Combe Martin? A civil parish and former manor on the North Devon coast about 4 miles east of Ilfracombe. You can’t really mistake this place, and you mustn’t. Think Withnail and I and One Foot in the Grave, set in Devon’s own Royston Vasey. “Out of the World and into Combe Martin” as its old books say, Combe Martin is North Devon’s uber-complacent and decadent coastal ghost village, declining faster than Ilfracombe social skills.
It should be thriving with its harbour, scenery and ‘sheltered beaches’. And it does have a sort of council, allegedly. Instead, its tourism, reputation and economy are disappearing into the Bristol Channel. Not soon enough for some.
This ‘seaside resort’ is rarely advertised with a roar, more of a whimper; its dozen or so seaside tat shops barely open for half the year; the only all year round Cafe stops cooking at 3PM, you won’t find better. So it’s really just as bad as the rest of North Devon, but it’s far noisier for its size and more boring than a whist drive in a council office. If you are unlucky enough to end up here for some unfathomable reason, just drown your sorrows and feel like a genuine local.
There’s always room for fifty grockles and locals on the bumpy 30 seater trolley buses with manic [alleged] depressive drivers.
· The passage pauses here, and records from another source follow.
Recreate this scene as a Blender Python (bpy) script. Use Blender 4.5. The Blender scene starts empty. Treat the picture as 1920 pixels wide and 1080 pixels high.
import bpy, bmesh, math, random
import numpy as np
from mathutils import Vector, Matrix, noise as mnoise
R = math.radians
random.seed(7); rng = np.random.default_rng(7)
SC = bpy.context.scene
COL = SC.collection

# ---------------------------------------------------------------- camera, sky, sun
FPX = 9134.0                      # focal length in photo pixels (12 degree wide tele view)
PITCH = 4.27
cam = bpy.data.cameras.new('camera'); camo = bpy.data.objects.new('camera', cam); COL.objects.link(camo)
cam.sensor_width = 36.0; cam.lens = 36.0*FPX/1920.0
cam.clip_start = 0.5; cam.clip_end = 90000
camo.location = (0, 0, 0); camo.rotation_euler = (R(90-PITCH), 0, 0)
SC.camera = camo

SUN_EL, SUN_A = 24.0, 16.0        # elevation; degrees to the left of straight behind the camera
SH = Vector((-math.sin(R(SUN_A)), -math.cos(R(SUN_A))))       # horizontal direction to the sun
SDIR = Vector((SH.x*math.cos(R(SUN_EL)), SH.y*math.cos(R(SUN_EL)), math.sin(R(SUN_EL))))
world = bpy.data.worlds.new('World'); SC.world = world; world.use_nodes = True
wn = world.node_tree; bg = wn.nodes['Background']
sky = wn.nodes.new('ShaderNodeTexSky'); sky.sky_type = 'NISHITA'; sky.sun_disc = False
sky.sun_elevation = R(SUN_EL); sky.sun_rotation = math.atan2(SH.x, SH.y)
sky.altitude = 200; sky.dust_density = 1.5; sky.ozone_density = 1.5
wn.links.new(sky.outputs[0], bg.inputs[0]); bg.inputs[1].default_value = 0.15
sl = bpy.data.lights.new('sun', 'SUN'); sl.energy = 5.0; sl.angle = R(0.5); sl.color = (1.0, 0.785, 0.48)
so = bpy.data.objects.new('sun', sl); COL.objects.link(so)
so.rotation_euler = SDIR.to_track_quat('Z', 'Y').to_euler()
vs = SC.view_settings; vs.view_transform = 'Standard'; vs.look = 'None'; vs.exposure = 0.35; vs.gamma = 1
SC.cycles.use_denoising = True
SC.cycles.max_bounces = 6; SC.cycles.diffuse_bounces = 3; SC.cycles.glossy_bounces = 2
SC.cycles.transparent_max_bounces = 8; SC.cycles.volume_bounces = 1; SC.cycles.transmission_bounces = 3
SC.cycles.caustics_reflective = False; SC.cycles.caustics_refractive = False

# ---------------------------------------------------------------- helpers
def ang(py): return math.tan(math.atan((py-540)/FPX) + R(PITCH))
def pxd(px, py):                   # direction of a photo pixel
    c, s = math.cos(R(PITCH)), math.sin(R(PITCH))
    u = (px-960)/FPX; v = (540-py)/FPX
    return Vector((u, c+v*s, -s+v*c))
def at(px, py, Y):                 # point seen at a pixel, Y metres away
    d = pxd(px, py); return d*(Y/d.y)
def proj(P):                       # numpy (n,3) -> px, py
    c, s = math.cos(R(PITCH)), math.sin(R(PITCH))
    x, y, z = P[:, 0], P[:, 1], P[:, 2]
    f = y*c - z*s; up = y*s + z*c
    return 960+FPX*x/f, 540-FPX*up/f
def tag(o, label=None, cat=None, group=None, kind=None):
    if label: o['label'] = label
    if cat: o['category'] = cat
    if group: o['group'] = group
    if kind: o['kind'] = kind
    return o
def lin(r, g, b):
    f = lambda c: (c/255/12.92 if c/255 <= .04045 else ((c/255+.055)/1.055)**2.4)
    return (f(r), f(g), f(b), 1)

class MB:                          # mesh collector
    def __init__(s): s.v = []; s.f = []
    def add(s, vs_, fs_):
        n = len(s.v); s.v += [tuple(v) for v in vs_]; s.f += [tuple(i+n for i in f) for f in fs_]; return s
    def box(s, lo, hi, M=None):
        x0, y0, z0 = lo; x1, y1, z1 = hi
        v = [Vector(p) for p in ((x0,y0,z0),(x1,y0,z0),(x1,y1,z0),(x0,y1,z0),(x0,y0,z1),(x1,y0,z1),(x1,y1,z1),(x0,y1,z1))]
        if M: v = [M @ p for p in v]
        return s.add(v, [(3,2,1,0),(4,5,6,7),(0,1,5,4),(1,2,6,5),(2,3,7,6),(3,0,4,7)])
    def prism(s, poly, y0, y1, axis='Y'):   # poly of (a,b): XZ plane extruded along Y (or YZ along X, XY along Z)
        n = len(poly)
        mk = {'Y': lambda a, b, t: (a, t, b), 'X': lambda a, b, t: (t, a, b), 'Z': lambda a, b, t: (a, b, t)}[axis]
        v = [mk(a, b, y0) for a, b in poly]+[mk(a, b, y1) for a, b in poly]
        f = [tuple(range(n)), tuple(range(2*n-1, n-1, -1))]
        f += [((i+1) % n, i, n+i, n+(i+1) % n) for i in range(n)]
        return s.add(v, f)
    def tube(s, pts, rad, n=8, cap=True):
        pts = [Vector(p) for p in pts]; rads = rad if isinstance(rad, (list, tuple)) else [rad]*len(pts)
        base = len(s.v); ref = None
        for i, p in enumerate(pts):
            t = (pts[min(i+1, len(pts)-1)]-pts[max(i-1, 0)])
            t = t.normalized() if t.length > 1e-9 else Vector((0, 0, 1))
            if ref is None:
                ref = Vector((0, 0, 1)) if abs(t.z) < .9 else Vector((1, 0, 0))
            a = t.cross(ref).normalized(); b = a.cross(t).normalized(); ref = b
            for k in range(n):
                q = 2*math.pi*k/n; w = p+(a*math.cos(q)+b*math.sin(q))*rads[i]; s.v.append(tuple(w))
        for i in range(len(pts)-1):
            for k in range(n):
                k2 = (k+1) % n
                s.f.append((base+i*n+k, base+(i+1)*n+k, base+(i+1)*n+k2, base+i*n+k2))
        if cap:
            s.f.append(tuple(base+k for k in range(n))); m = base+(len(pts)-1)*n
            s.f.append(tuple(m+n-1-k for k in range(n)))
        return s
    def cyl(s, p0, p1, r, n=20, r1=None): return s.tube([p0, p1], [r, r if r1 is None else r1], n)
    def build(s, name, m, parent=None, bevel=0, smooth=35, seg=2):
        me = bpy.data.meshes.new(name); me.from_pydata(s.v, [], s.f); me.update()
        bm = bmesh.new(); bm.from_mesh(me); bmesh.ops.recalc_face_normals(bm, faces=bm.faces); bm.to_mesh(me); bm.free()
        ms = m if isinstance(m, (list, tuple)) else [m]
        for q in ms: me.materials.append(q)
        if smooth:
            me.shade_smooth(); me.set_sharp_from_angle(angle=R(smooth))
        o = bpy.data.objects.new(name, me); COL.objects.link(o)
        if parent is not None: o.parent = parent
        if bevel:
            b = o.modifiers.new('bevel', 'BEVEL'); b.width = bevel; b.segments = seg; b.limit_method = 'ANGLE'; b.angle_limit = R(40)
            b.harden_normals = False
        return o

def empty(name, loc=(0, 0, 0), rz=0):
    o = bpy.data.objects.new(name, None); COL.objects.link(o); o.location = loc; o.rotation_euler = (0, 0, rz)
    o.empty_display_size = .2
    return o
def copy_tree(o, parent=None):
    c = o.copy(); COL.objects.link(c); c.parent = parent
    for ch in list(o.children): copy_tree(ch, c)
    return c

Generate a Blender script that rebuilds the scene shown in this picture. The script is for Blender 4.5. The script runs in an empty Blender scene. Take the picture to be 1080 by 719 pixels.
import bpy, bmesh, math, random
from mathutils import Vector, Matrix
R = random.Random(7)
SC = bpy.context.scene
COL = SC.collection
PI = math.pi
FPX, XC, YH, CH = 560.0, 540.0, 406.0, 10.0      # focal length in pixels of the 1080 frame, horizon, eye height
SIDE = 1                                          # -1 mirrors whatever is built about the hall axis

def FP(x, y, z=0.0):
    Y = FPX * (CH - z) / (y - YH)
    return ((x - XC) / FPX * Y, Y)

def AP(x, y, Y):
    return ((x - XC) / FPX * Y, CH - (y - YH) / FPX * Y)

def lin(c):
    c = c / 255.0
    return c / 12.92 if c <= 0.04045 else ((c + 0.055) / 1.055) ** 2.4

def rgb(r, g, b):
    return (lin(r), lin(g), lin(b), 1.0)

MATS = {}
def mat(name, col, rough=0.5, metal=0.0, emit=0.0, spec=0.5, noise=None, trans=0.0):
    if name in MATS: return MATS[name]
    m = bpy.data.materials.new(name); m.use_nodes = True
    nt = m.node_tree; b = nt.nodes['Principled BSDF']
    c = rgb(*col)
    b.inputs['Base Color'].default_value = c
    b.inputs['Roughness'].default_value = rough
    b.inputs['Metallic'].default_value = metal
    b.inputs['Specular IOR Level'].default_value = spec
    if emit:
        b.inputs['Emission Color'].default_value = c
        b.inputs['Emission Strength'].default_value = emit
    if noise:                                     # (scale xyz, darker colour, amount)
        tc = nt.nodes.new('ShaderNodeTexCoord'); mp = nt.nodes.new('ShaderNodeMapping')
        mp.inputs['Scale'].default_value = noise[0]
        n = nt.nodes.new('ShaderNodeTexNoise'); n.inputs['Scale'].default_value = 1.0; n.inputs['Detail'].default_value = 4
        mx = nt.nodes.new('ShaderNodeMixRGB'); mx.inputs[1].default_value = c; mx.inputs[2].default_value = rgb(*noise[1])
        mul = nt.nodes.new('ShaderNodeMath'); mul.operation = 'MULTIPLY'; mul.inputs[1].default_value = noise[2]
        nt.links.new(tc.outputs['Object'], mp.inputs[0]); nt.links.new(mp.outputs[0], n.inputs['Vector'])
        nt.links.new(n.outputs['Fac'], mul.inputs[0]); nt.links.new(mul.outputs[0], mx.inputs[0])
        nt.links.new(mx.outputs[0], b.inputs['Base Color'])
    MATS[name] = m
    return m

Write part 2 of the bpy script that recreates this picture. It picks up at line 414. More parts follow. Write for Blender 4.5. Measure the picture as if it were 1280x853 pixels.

The village is more deprived than Skegness and more miserable than Bognor, but it’s still the Mecca for organic hipsters, cowboy builders, cockney chancers, Brummie bellends and noisy yummy mummy clubs.
This eyesore backwater is a miserable public transport dead end where the only entertainments are drinking and idle gossip. That’s probably why it attracts the champagne property collectors, and all the awful townie grockles it deserves every summer. The only intelligent life lives in the local Wildlife Park, closed of course in Winter. The good news is that the village has a spiffing top chippy after the grockles go home, in fact that’s the only good news. Sorry.
There’s plenty of comedy at Combe Martin bus stops, when grockles suddenly realise they’ve made a terrible mistake. So if you enjoy a good laugh and like getting stranded in the middle of nowhere with the kids on a summer holiday evening – get your name down for a run down chalet. Travel about on a public sardine can with drunks, umpteen prams and yapping dogs. Victor Meldrew will be your driver, so don’t say you weren’t asking for it and don’t say you weren’t warned.